Editorial: Former Massey Energy CEO, ex-con Blankenship attempts comeback in US Senate

Still from Don Blankenship's "Ditch Mitch" campaign ad for his U.S. Senate Republican primary campaign in West Virginia. Credit: YouTube.Still from Don Blankenship's "Ditch Mitch" campaign ad for his U.S. Senate Republican primary campaign in West Virginia. Credit: YouTube.

It’s hard to figure out what the lessons are here, but the audacity and sheer political spectacle can’t go unremarked: the disgraced former CEO of Massey Energy, Don Blankenship, is attempting a major comeback in the public arena by launching a serious run to become a Republican U.S. Senator for West Virginia, having emerged from federal prison only a year ago after a conviction related to a 2010 explosion at a Massey coal mine that killed 29 miners.

Blankenship was convicted in 2015 by a federal jury in West Virginia of conspiracy to violate U.S. mine-safety laws in relation to the deadly explosion caused by a buildup of methane at the firm’s Upper Big Branch underground metallurgical coal mine in Montcoal, W. Va., 48 km south of Charleston.

The conviction was unprecedented in U.S. mining history in that prosecutors targeted a high-ranking executive for workplace-related safety violations, though Blankenship was acquitted of the more serious charges of lying to regulators and investors regarding the accident. Indeed the conviction was for a misdemeanour with a maximum prison time of one year, which Blankenship served in full, followed by a one-year probation that just ended.

Two former Massey managers at the Upper Big Branch mine also pleaded guilty to conspiring to violate safety laws, while a former security chief at the mine was convicted of lying to investigators and trying to destroy safety-related documents. All three served prison terms.

The explosion at Upper Big Branch was the worst U.S. mine disaster since 1984, surpassing the 12 miners killed in 2006 at International Coal Group’s Sago coal mine in West Virginia — a more prominent accident in the U.S. public’s mind that prompted U.S. president at the time George W. Bush to sign the Miner Act of 2006 into law that June. It was the first major overhaul to mine-safety legislation in the U.S. since the 1977 passage of the Mine Safety and Health Act.

In the years before the explosion, the Upper Big Branch mine had a history of safety violations, including improper ventilation.

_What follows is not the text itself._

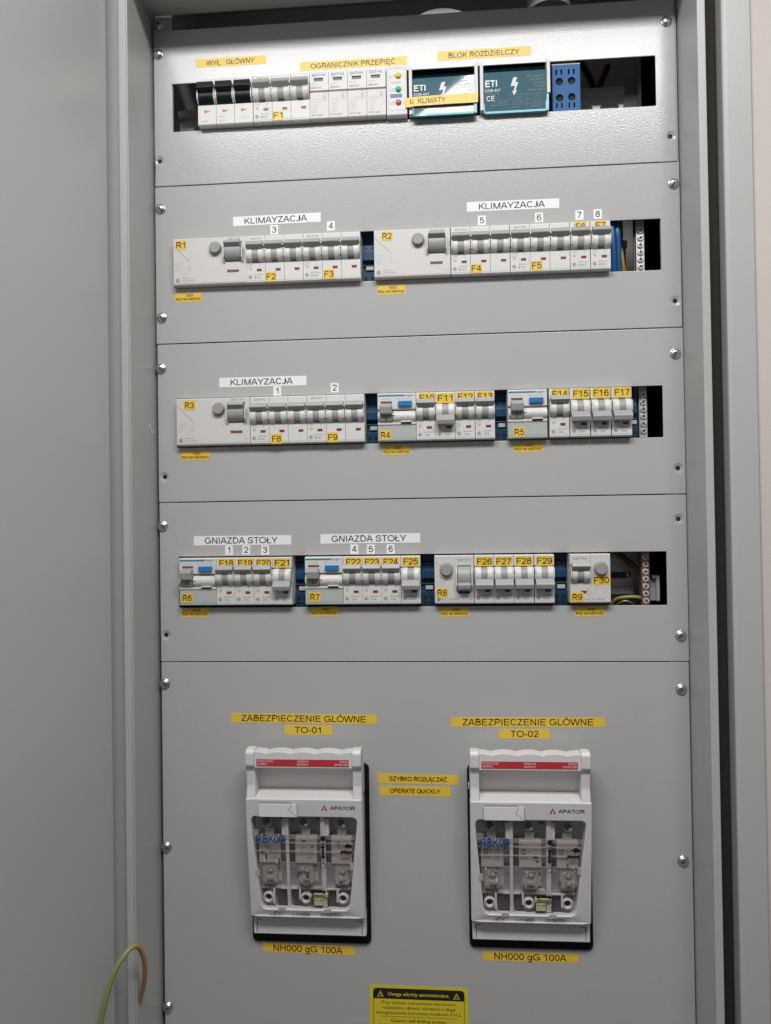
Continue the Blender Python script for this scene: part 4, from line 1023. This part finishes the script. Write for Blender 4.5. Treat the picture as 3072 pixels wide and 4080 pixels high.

In 2009, federal inspectors had fined the company US$382,000 for repeated violations involving its ventilation plan and equipment — which are critical for safe underground coal mining.

Many at the time speculated that some U.S. coal miners were merely incorporating the new act’s higher safety-violation fines into their business models, rather than directly remedying glaring safety deficiencies.

Massey was bought out for US$7.1 billion in 2011 by Alpha Natural Resources, which filed for bankruptcy in 2015, as fortunes plummeted for the coal industry mid-decade.

Blankenship — described in an extensive Rolling Stone profile in November 2010 as the “Dark Lord of coal country,” and the coal industry’s “dirtiest CEO” — has been a polarizing figure in the current Republican three-way primary election due to take place within hours after our press time on May 8 (see final results in addendum below), with the winner set to target the vulnerable U.S. Senate seat currently held by Democrat and former West Virginia governor Joe Manchin, who once said Blankenship “had blood on his hands” because of the disaster.

Blankenship, inspired by Donald Trump’s outsider presidential run, says he is “Trumpier than Trump” and vows to “drain the swamp” in Washington.

He has taken aim at Kentucky Republican Senator and Senate Leader Mitch McConnell, branding him “Cocaine Mitch,” and saying in an advertisement that “Swamp captain Mitch McConnell has created millions of jobs for China people. While doing so, Mitch has gotten rich. In fact, his China family has given him tens of millions of dollars” — an apparent reference to the family of his wife and current U.S. Transportation Secretary Elaine Chao, whose parents emigrated to the U.S. 60 years ago from Taiwan and founded a successful shipping company in New York.

Trump has urged Republican voters in the state to reject Blankenship, while McConnell advisor Josh Holmes tweeted: “This clown is a walking, talking case study for the limitation of a prison’s ability to rehabilitate.”

 

[Editor’s note: With the final West Virginia Republican primary results in on May 9, Blankenship came third with 19.9% of the vote, versus 34.9% for winner Patrick Morrisey and 29.3% for runner-up Evan Jenkins (136,220 votes cast). In the Democratic primary, incumbent Senator Joe Manchin won with 69.8% of the vote (159,891 votes cast).]